+++ Provided data

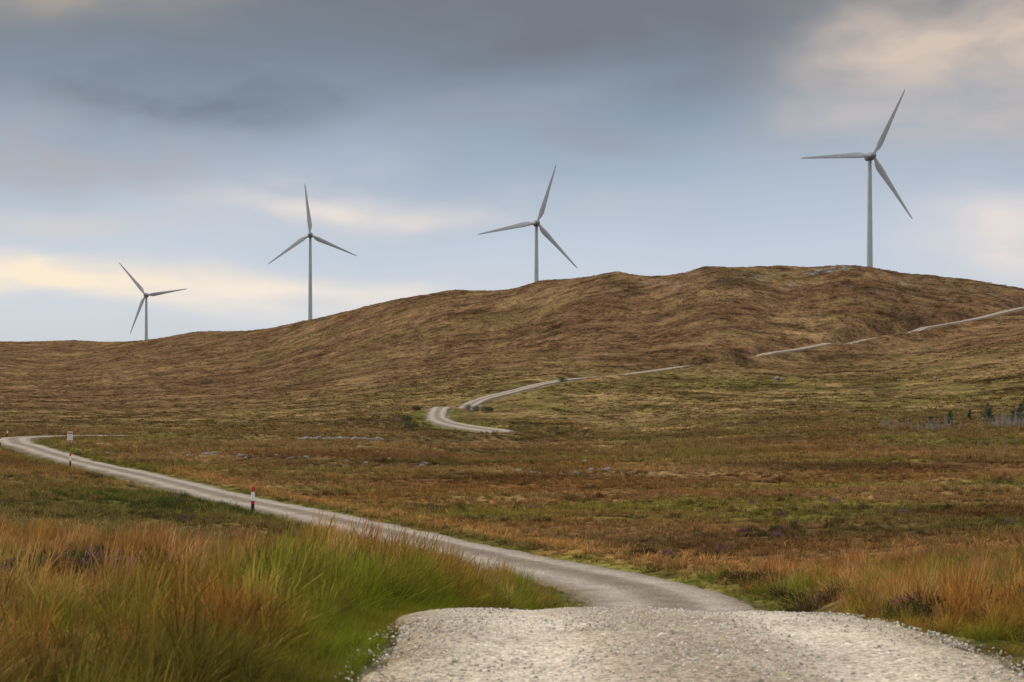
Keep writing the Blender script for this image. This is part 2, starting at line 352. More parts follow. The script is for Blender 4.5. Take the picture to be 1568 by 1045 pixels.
near=coll('tall_grass_tufts',[tuft('a_tuft',60,.60,.24,.0030,4,1,mt,1,.4),tuft('b_tuft',64,.48,.28,.0032,4,1,mt,2,.1),tuft('c_tuft',46,.74,.18,.0027,4,.7,mt,3,.75),tuft('d_tuft',70,.32,.24,.0034,3,1,mt,4,0)])
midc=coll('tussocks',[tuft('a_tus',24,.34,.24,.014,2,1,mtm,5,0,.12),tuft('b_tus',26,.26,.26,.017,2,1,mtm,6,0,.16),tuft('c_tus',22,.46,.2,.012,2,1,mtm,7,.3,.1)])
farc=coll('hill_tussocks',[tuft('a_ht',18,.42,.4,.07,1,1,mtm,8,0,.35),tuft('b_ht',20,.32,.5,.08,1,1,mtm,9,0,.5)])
def heather(name,seed,flower):
    rg=np.random.default_rng(seed);V=[];F=[];Hh=[];B=[]
    for k in range(420):
        th=rg.uniform(0,6.283);ph=math.acos(rg.uniform(.0,1)); R_=rg.uniform(.2,.44)*(1+.25*math.sin(3*th+seed))
        c_=np.array((R_*math.sin(ph)*math.cos(th),R_*math.sin(ph)*math.sin(th),R_*math.cos(ph)*.85))
        d=c_/np.linalg.norm(c_)+rg.normal(0,.35,3); d/=np.linalg.norm(d); sd=np.cross(d,rg.normal(0,1,3)); sd/=np.linalg.norm(sd)
        L=rg.uniform(.05,.13); b0=len(V)
        V+= [c_-sd*.010,c_+sd*.010,c_+d*L+sd*.004,c_+d*L-sd*.004]; F.append((b0,b0+1,b0+2,b0+3)); Hh+=[.1,.1,1,1]; q=rg.uniform(.5,1.4); B+=[q]*4
    me=mesh_np(name,V,F,False)
    a=me.attributes.new('h','FLOAT','POINT'); a.data.foreach_set('value',np.array(Hh,np.float32))
    a=me.attributes.new('br','FLOAT','POINT'); a.data.foreach_set('value',np.array(B,np.float32)); me.materials.append(flower); return bpy.data.objects.new(name,me)
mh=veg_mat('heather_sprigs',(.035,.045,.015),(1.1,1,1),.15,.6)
hc=coll('heather_clumps',[heather('a_h',1,mh),heather('b_h',2,mh)])

def place(cnt,r0,r1,azd,power,seed):
    rg=np.random.default_rng(seed); q=rg.random(cnt)
    if power==0: r=r0*(r1/r0)**q
    else: r=(r0**power+q*(r1**power-r0**power))**(1/power)
    a=np.radians(rg.uniform(-azd,azd,cnt)); return r*np.sin(a),r*np.cos(a),r,rg
def jitter(c,rg,amt=.25):
    return np.clip(c*(1+rg.normal(0,amt,(len(c),1)))*(1+rg.normal(0,.06,(len(c),3))),.005,1)
HB=np.array((-7.4,25.0))   # patch of flowering heather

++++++

# [What you are asked to do]
Return all of the data exactly as written, and drop the pictures.

# [Expected answer]
Keep writing the Blender script for this image. This is part 2, starting at line 352. More parts follow. The script is for Blender 4.5. Take the picture to be 1568 by 1045 pixels.
near=coll('tall_grass_tufts',[tuft('a_tuft',60,.60,.24,.0030,4,1,mt,1,.4),tuft('b_tuft',64,.48,.28,.0032,4,1,mt,2,.1),tuft('c_tuft',46,.74,.18,.0027,4,.7,mt,3,.75),tuft('d_tuft',70,.32,.24,.0034,3,1,mt,4,0)])
midc=coll('tussocks',[tuft('a_tus',24,.34,.24,.014,2,1,mtm,5,0,.12),tuft('b_tus',26,.26,.26,.017,2,1,mtm,6,0,.16),tuft('c_tus',22,.46,.2,.012,2,1,mtm,7,.3,.1)])
farc=coll('hill_tussocks',[tuft('a_ht',18,.42,.4,.07,1,1,mtm,8,0,.35),tuft('b_ht',20,.32,.5,.08,1,1,mtm,9,0,.5)])
def heather(name,seed,flower):
    rg=np.random.default_rng(seed);V=[];F=[];Hh=[];B=[]
    for k in range(420):
        th=rg.uniform(0,6.283);ph=math.acos(rg.uniform(.0,1)); R_=rg.uniform(.2,.44)*(1+.25*math.sin(3*th+seed))
        c_=np.array((R_*math.sin(ph)*math.cos(th),R_*math.sin(ph)*math.sin(th),R_*math.cos(ph)*.85))
        d=c_/np.linalg.norm(c_)+rg.normal(0,.35,3); d/=np.linalg.norm(d); sd=np.cross(d,rg.normal(0,1,3)); sd/=np.linalg.norm(sd)
        L=rg.uniform(.05,.13); b0=len(V)
        V+= [c_-sd*.010,c_+sd*.010,c_+d*L+sd*.004,c_+d*L-sd*.004]; F.append((b0,b0+1,b0+2,b0+3)); Hh+=[.1,.1,1,1]; q=rg.uniform(.5,1.4); B+=[q]*4
    me=mesh_np(name,V,F,False)
    a=me.attributes.new('h','FLOAT','POINT'); a.data.foreach_set('value',np.array(Hh,np.float32))
    a=me.attributes.new('br','FLOAT','POINT'); a.data.foreach_set('value',np.array(B,np.float32)); me.materials.append(flower); return bpy.data.objects.new(name,me)
mh=veg_mat('heather_sprigs',(.035,.045,.015),(1.1,1,1),.15,.6)
hc=coll('heather_clumps',[heather('a_h',1,mh),heather('b_h',2,mh)])

def place(cnt,r0,r1,azd,power,seed):
    rg=np.random.default_rng(seed); q=rg.random(cnt)
    if power==0: r=r0*(r1/r0)**q
    else: r=(r0**power+q*(r1**power-r0**power))**(1/power)
    a=np.radians(rg.uniform(-azd,azd,cnt)); return r*np.sin(a),r*np.cos(a),r,rg
def jitter(c,rg,amt=.25):
    return np.clip(c*(1+rg.normal(0,amt,(len(c),1)))*(1+rg.normal(0,.06,(len(c),3))),.005,1)
HB=np.array((-7.4,25.0))   # patch of flowering heather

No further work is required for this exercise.